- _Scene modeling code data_
************

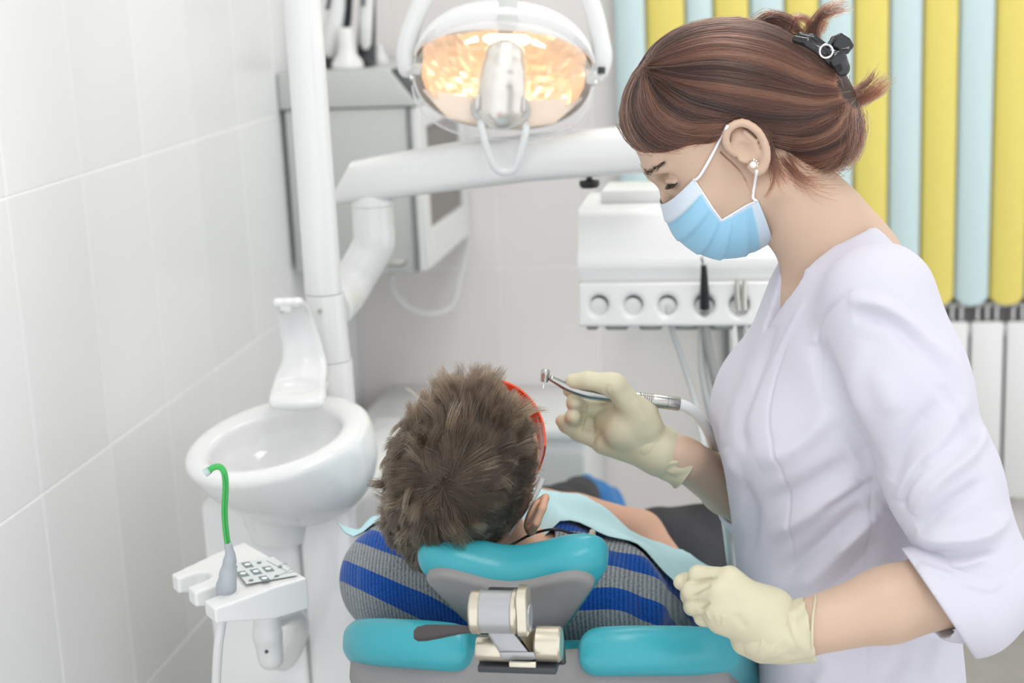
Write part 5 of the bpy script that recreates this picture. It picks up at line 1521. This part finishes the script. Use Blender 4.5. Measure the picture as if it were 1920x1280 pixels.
famA = [[(1215, 128), (1235, 90), (1290, 54), (1380, 40), (1455, 57), (1520, 98), (1560, 135)],
        [(1213, 130), (1255, 104), (1340, 80), (1430, 92), (1510, 125), (1560, 150)],
        [(1213, 132), (1268, 128), (1350, 122), (1440, 138), (1520, 165), (1565, 170)],
        [(1215, 135), (1280, 152), (1360, 163), (1450, 178), (1530, 190), (1572, 185)],
        [(1217, 138), (1290, 178), (1370, 200), (1450, 212), (1530, 212), (1578, 195)],
        [(1220, 142), (1290, 196), (1360, 218), (1430, 236), (1500, 240), (1578, 203)]]
famB = [[(1212, 130), (1184, 150), (1165, 200), (1164, 245), (1196, 280), (1238, 297)],
        [(1213, 130), (1195, 160), (1182, 205), (1195, 250), (1235, 285), (1292, 282), (1335, 258)],
        [(1214, 132), (1210, 170), (1212, 210), (1240, 245), (1290, 260), (1345, 245), (1384, 224)],
        [(1216, 134), (1228, 175), (1255, 208), (1300, 225), (1360, 222), (1400, 224), (1440, 240)],
        [(1220, 142), (1265, 188), (1330, 212), (1400, 222), (1450, 245), (1500, 250)]]
famC = [[(1395, 222), (1450, 235), (1520, 240), (1582, 205)],
        [(1425, 236), (1460, 265), (1520, 278), (1580, 250), (1588, 200)],
        [(1438, 262), (1470, 300), (1540, 314), (1598, 280), (1600, 210)],
        [(1442, 285), (1468, 318), (1520, 322), (1565, 312), (1602, 270)]]
famD = [[(1440, 280), (1455, 330), (1475, 350)], [(1445, 240), (1490, 330), (1530, 355)], [(1520, 250), (1540, 320), (1560, 345)]]
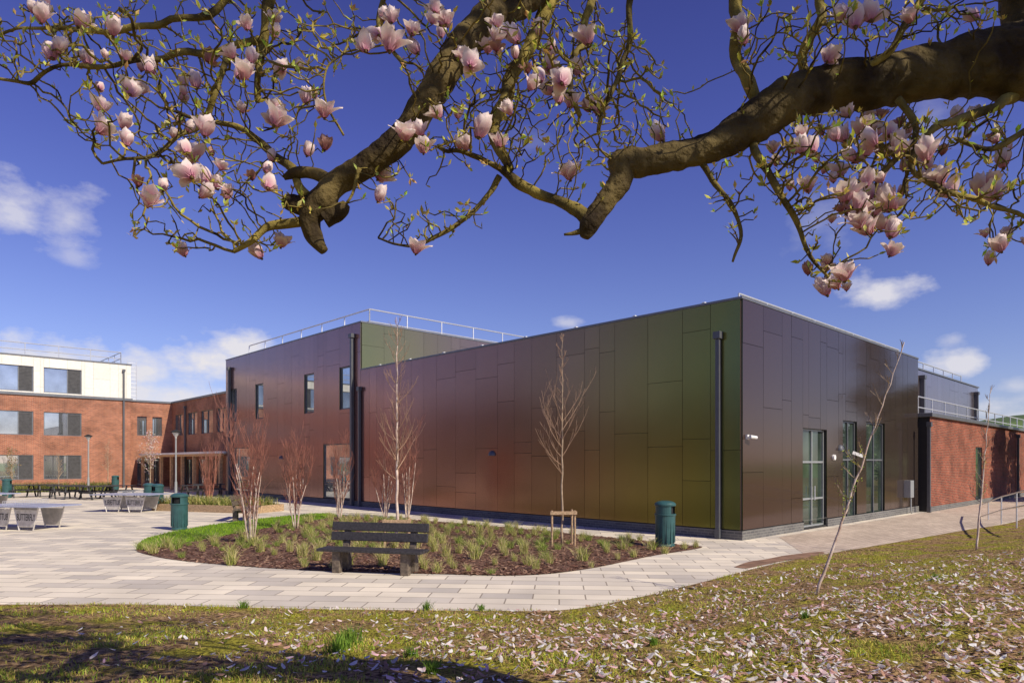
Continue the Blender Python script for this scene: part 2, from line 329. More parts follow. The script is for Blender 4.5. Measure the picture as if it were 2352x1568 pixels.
# turf blades
P=[]
bbx=[min(p[0] for p in turf),max(p[0] for p in turf),min(p[1] for p in turf),max(p[1] for p in turf)]
while len(P)<9000:
    q=(random.uniform(bbx[0],bbx[1]),random.uniform(bbx[2],bbx[3]))
    if inside(q,turf): P.append((q[0],q[1],.016))
tag(blades('turf_grass',np.array(P),.05,.015,gcols(len(P),[(.18,.34,.02),(.28,.42,.03)])),'short green turf blades','grass','stuff')
# fallen petals
n=11500; y=4.4+rng.random(n)**1.1*9; u=np.clip(rng.beta(2.6,1.3,n)*1.6-.72,-.75,.86); x=u*y
dens=np.array([noise.noise((a*1.1,b*1.1,9))+.5*noise.noise((a*3.3,b*3.3,2)) for a,b in zip(x,y)]); keep=(y<np.interp(x,ex,ey)-.15)&(dens>-.12-.35*rng.random(n))&(rng.random(n)<np.clip(1.15-(y-5)/9,.12,1)); x=x[keep];y=y[keep]; n=len(x)
ct=np.stack([x,y,lawnz(x,y)+.038],-1); a=rng.uniform(0,6.28,n); sz=rng.uniform(.011,.037,n); tl=rng.uniform(-.6,.6,(n,2))
Vs=[]
for (lx,ly,lz) in ((-1,-.25,.1),(-.3,-.5,.0),(.6,-.5,.05),(1.1,0,.4),(.6,.5,.12),(-.3,.5,.05),(-1,.25,.1)):
    X_=lx*sz*1.1; Y_=ly*sz*.9; Vs.append(ct+np.stack([X_*np.cos(a)-Y_*np.sin(a),X_*np.sin(a)+Y_*np.cos(a),lz*sz+X_*tl[:,0]+Y_*tl[:,1]],-1))
V=np.stack(Vs,1).reshape(-1,3); F=np.arange(n*7).reshape(n,7)
pc=gcols(n,[(.92,.82,.78),(.92,.70,.70),(.92,.86,.82),(.84,.54,.58),(.55,.33,.26),(.92,.86,.80),(.5,.3,.2)])
fp=npmesh('fallen_petals',V,F,np.clip(np.repeat(pc,7,0),0,.92),'petal'); tag(fp,'pink and white magnolia petals scattered on grass','petals','stuff')
# mulch chips
P=[]
bb=[min(p[0] for p in bed),max(p[0] for p in bed),min(p[1] for p in bed),max(p[1] for p in bed)]
while len(P)<14000:
    q=(random.uniform(bb[0],bb[1]),bb[2]+(bb[3]-bb[2])*random.random()**1.6)
    if inside(q,bed) and not inside(q,turf): P.append((q[0],q[1],.014))
n=len(P); ct=np.array(P); a=rng.uniform(0,6.28,n); ln=rng.uniform(.02,.05,n); wd=rng.uniform(.008,.02,n); tz=rng.uniform(-.5,.8,n)
Vs=[]
for lx,ly in((-1,-1),(1,-1),(1,1),(-1,1)):
    X_=lx*ln;Y_=ly*wd; Vs.append(ct+np.stack([X_*np.cos(a)-Y_*np.sin(a),X_*np.sin(a)+Y_*np.cos(a),.012+X_*tz*.5+Y_*.3],-1))
V=np.stack(Vs,1).reshape(-1,3)
tag(npmesh('mulch_chips',V,np.arange(n*4).reshape(n,4),np.repeat(gcols(n,[(.20,.10,.07),(.32,.18,.12),(.11,.055,.036),(.42,.27,.18)]),4,0),'blade'),'loose brown bark chips covering the bed','mulch','stuff')
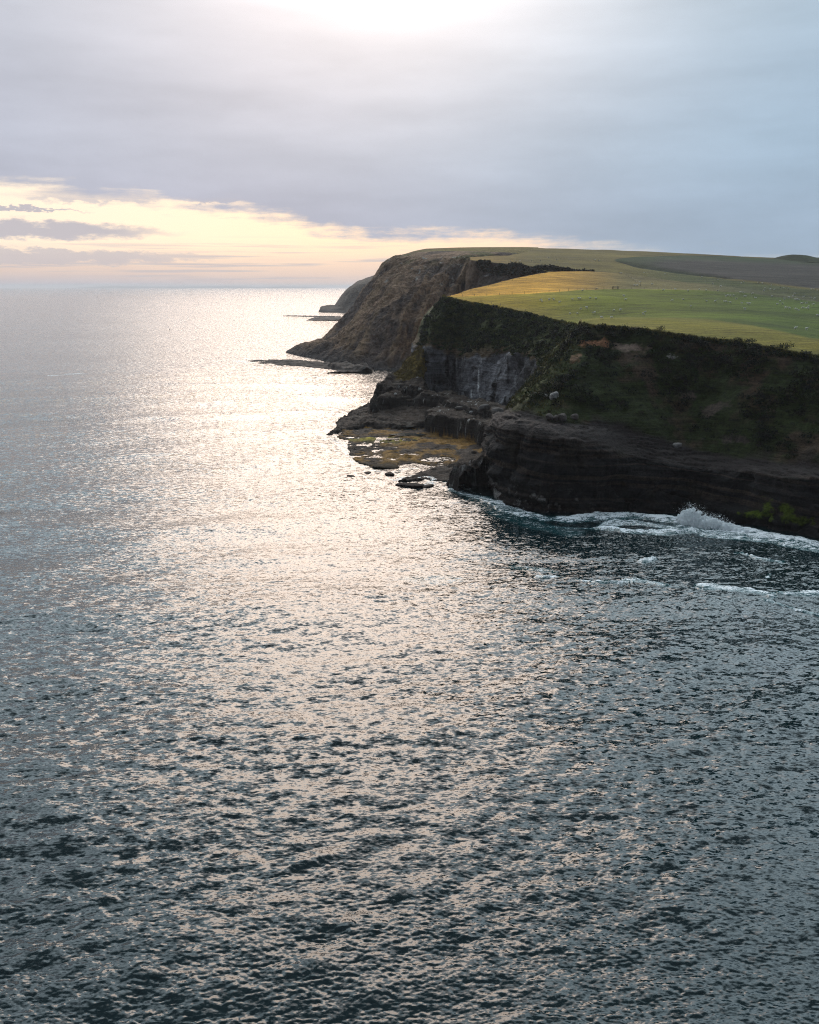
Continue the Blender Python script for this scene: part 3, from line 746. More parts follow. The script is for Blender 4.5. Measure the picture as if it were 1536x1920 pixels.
def platform(name, box, res, tiers, mat, colfn, broken=0.0):
    x0, x1, y0_, y1_ = box
    xs, ys = np.arange(x0, x1, res), np.arange(y0_, y1_, res * 1.15)
    X_, Y_ = np.meshgrid(xs, ys); Zt = np.full(X_.shape, -3.0); idx = np.zeros(X_.shape, int)
    for i, (tier, width) in enumerate(tiers):
        h, sd = tier_height(X_, Y_, tier, width)
        idx = np.where(h > Zt, i, idx); Zt = np.maximum(Zt, h)
    p = np.stack([X_, Y_, Zt], -1)
    Zt = np.where(Zt > -2.5, Zt + broken * (fbm(p, 13, 3, 209) - 0.15), Zt)
    amp = sstep(Zt, -2.5, 3.0)
    step = 1.1
    zt = Zt + 0.35 * fbm(p, 12, 3, 211)
    fr = zt / step - np.floor(zt / step)
    terr = (np.floor(zt / step) + sstep(fr, 0.35, 0.75)) * step
    Zt = np.where(Zt > 0.9, Zt * 0.35 + terr * 0.65, Zt)
    Zt = Zt + (0.3 + 1.0 * amp) * (1.0 * fbm(p, 6, 5, 213, 0.6) + 0.55 * ridged(p, 2.6, 4, 215) - 0.2 + (idx == 7) * (1.6 * ridged(p, 4.0, 4, 216) - 0.4)) * sstep(Zt, -2.6, 0.2)
    p = np.stack([X_, Y_, Zt], -1)
    n = normals(p); steep = 1 - sstep(n[..., 2], 0.45, 0.8)
    p = p + np.stack([n[..., 0], n[..., 1], 0 * steep], -1) * (steep * (0.7 * fbm(p, 2.0, 3, 217) + 0.5 * beds(p, 0.9, 219)))[..., None]
    keep = Zt > -1.6
    return grid_obj(name, p, mat, colfn(p, idx, steep), keep=keep), p
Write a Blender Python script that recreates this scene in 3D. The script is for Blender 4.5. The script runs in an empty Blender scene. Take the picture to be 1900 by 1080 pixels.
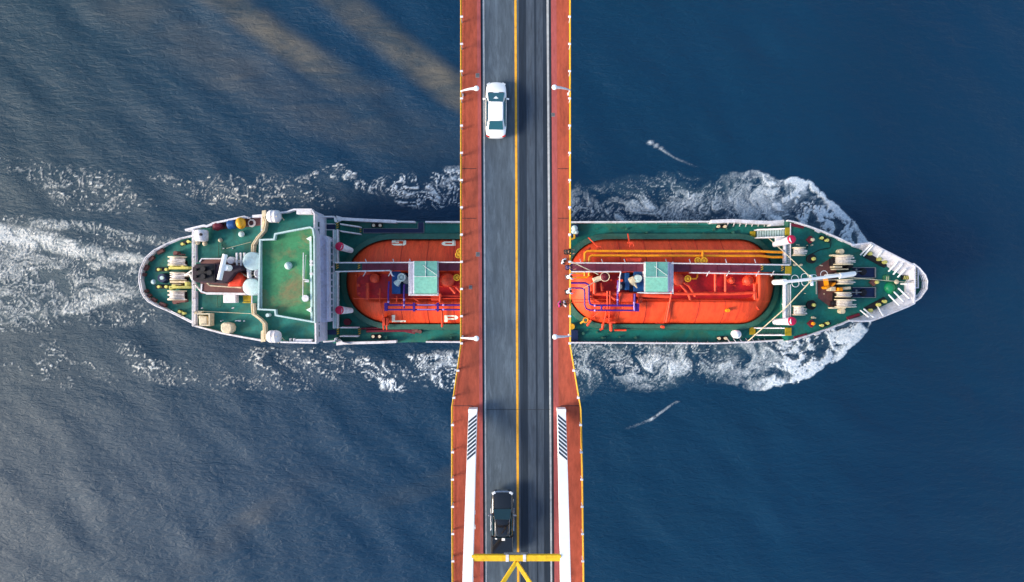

************

- _Exercise prompt_
Set the data above down again exactly as given, with no pictures.

- _Exercise solution_
Write part 5 of the bpy script that recreates this picture. It picks up at line 1521. This part finishes the script. Use Blender 4.5. Measure the picture as if it were 1920x1280 pixels.
famA = [[(1215, 128), (1235, 90), (1290, 54), (1380, 40), (1455, 57), (1520, 98), (1560, 135)],
        [(1213, 130), (1255, 104), (1340, 80), (1430, 92), (1510, 125), (1560, 150)],
        [(1213, 132), (1268, 128), (1350, 122), (1440, 138), (1520, 165), (1565, 170)],
        [(1215, 135), (1280, 152), (1360, 163), (1450, 178), (1530, 190), (1572, 185)],
        [(1217, 138), (1290, 178), (1370, 200), (1450, 212), (1530, 212), (1578, 195)],
        [(1220, 142), (1290, 196), (1360, 218), (1430, 236), (1500, 240), (1578, 203)]]
famB = [[(1212, 130), (1184, 150), (1165, 200), (1164, 245), (1196, 280), (1238, 297)],
        [(1213, 130), (1195, 160), (1182, 205), (1195, 250), (1235, 285), (1292, 282), (1335, 258)],
        [(1214, 132), (1210, 170), (1212, 210), (1240, 245), (1290, 260), (1345, 245), (1384, 224)],
        [(1216, 134), (1228, 175), (1255, 208), (1300, 225), (1360, 222), (1400, 224), (1440, 240)],
        [(1220, 142), (1265, 188), (1330, 212), (1400, 222), (1450, 245), (1500, 250)]]
famC = [[(1395, 222), (1450, 235), (1520, 240), (1582, 205)],
        [(1425, 236), (1460, 265), (1520, 278), (1580, 250), (1588, 200)],
        [(1438, 262), (1470, 300), (1540, 314), (1598, 280), (1600, 210)],
        [(1442, 285), (1468, 318), (1520, 322), (1565, 312), (1602, 270)]]
famD = [[(1440, 280), (1455, 330), (1475, 350)], [(1445, 240), (1490, 330), (1530, 355)], [(1520, 250), (1540, 320), (1560, 345)]]
Continue the Blender Python script for this scene: part 2, from line 329. More parts follow. The script is for Blender 4.5. Measure the picture as if it were 2352x1568 pixels.
# turf blades
P=[]
bbx=[min(p[0] for p in turf),max(p[0] for p in turf),min(p[1] for p in turf),max(p[1] for p in turf)]
while len(P)<9000:
    q=(random.uniform(bbx[0],bbx[1]),random.uniform(bbx[2],bbx[3]))
    if inside(q,turf): P.append((q[0],q[1],.016))
tag(blades('turf_grass',np.array(P),.05,.015,gcols(len(P),[(.18,.34,.02),(.28,.42,.03)])),'short green turf blades','grass','stuff')
# fallen petals
n=11500; y=4.4+rng.random(n)**1.1*9; u=np.clip(rng.beta(2.6,1.3,n)*1.6-.72,-.75,.86); x=u*y
dens=np.array([noise.noise((a*1.1,b*1.1,9))+.5*noise.noise((a*3.3,b*3.3,2)) for a,b in zip(x,y)]); keep=(y<np.interp(x,ex,ey)-.15)&(dens>-.12-.35*rng.random(n))&(rng.random(n)<np.clip(1.15-(y-5)/9,.12,1)); x=x[keep];y=y[keep]; n=len(x)
ct=np.stack([x,y,lawnz(x,y)+.038],-1); a=rng.uniform(0,6.28,n); sz=rng.uniform(.011,.037,n); tl=rng.uniform(-.6,.6,(n,2))
Vs=[]
for (lx,ly,lz) in ((-1,-.25,.1),(-.3,-.5,.0),(.6,-.5,.05),(1.1,0,.4),(.6,.5,.12),(-.3,.5,.05),(-1,.25,.1)):
    X_=lx*sz*1.1; Y_=ly*sz*.9; Vs.append(ct+np.stack([X_*np.cos(a)-Y_*np.sin(a),X_*np.sin(a)+Y_*np.cos(a),lz*sz+X_*tl[:,0]+Y_*tl[:,1]],-1))
V=np.stack(Vs,1).reshape(-1,3); F=np.arange(n*7).reshape(n,7)
pc=gcols(n,[(.92,.82,.78),(.92,.70,.70),(.92,.86,.82),(.84,.54,.58),(.55,.33,.26),(.92,.86,.80),(.5,.3,.2)])
fp=npmesh('fallen_petals',V,F,np.clip(np.repeat(pc,7,0),0,.92),'petal'); tag(fp,'pink and white magnolia petals scattered on grass','petals','stuff')
# mulch chips
P=[]
bb=[min(p[0] for p in bed),max(p[0] for p in bed),min(p[1] for p in bed),max(p[1] for p in bed)]
while len(P)<14000:
    q=(random.uniform(bb[0],bb[1]),bb[2]+(bb[3]-bb[2])*random.random()**1.6)
    if inside(q,bed) and not inside(q,turf): P.append((q[0],q[1],.014))
n=len(P); ct=np.array(P); a=rng.uniform(0,6.28,n); ln=rng.uniform(.02,.05,n); wd=rng.uniform(.008,.02,n); tz=rng.uniform(-.5,.8,n)
Vs=[]
for lx,ly in((-1,-1),(1,-1),(1,1),(-1,1)):
    X_=lx*ln;Y_=ly*wd; Vs.append(ct+np.stack([X_*np.cos(a)-Y_*np.sin(a),X_*np.sin(a)+Y_*np.cos(a),.012+X_*tz*.5+Y_*.3],-1))
V=np.stack(Vs,1).reshape(-1,3)
tag(npmesh('mulch_chips',V,np.arange(n*4).reshape(n,4),np.repeat(gcols(n,[(.20,.10,.07),(.32,.18,.12),(.11,.055,.036),(.42,.27,.18)]),4,0),'blade'),'loose brown bark chips covering the bed','mulch','stuff')
Continue the Blender Python script for this scene: part 3, from line 746. More parts follow. The script is for Blender 4.5. Measure the picture as if it were 1536x1920 pixels.
def platform(name, box, res, tiers, mat, colfn, broken=0.0):
    x0, x1, y0_, y1_ = box
    xs, ys = np.arange(x0, x1, res), np.arange(y0_, y1_, res * 1.15)
    X_, Y_ = np.meshgrid(xs, ys); Zt = np.full(X_.shape, -3.0); idx = np.zeros(X_.shape, int)
    for i, (tier, width) in enumerate(tiers):
        h, sd = tier_height(X_, Y_, tier, width)
        idx = np.where(h > Zt, i, idx); Zt = np.maximum(Zt, h)
    p = np.stack([X_, Y_, Zt], -1)
    Zt = np.where(Zt > -2.5, Zt + broken * (fbm(p, 13, 3, 209) - 0.15), Zt)
    amp = sstep(Zt, -2.5, 3.0)
    step = 1.1
    zt = Zt + 0.35 * fbm(p, 12, 3, 211)
    fr = zt / step - np.floor(zt / step)
    terr = (np.floor(zt / step) + sstep(fr, 0.35, 0.75)) * step
    Zt = np.where(Zt > 0.9, Zt * 0.35 + terr * 0.65, Zt)
    Zt = Zt + (0.3 + 1.0 * amp) * (1.0 * fbm(p, 6, 5, 213, 0.6) + 0.55 * ridged(p, 2.6, 4, 215) - 0.2 + (idx == 7) * (1.6 * ridged(p, 4.0, 4, 216) - 0.4)) * sstep(Zt, -2.6, 0.2)
    p = np.stack([X_, Y_, Zt], -1)
    n = normals(p); steep = 1 - sstep(n[..., 2], 0.45, 0.8)
    p = p + np.stack([n[..., 0], n[..., 1], 0 * steep], -1) * (steep * (0.7 * fbm(p, 2.0, 3, 217) + 0.5 * beds(p, 0.9, 219)))[..., None]
    keep = Zt > -1.6
    return grid_obj(name, p, mat, colfn(p, idx, steep), keep=keep), p
Write a Blender Python script that recreates this scene in 3D. The script is for Blender 4.5. The script runs in an empty Blender scene. Take the picture to be 1900 by 1080 pixels.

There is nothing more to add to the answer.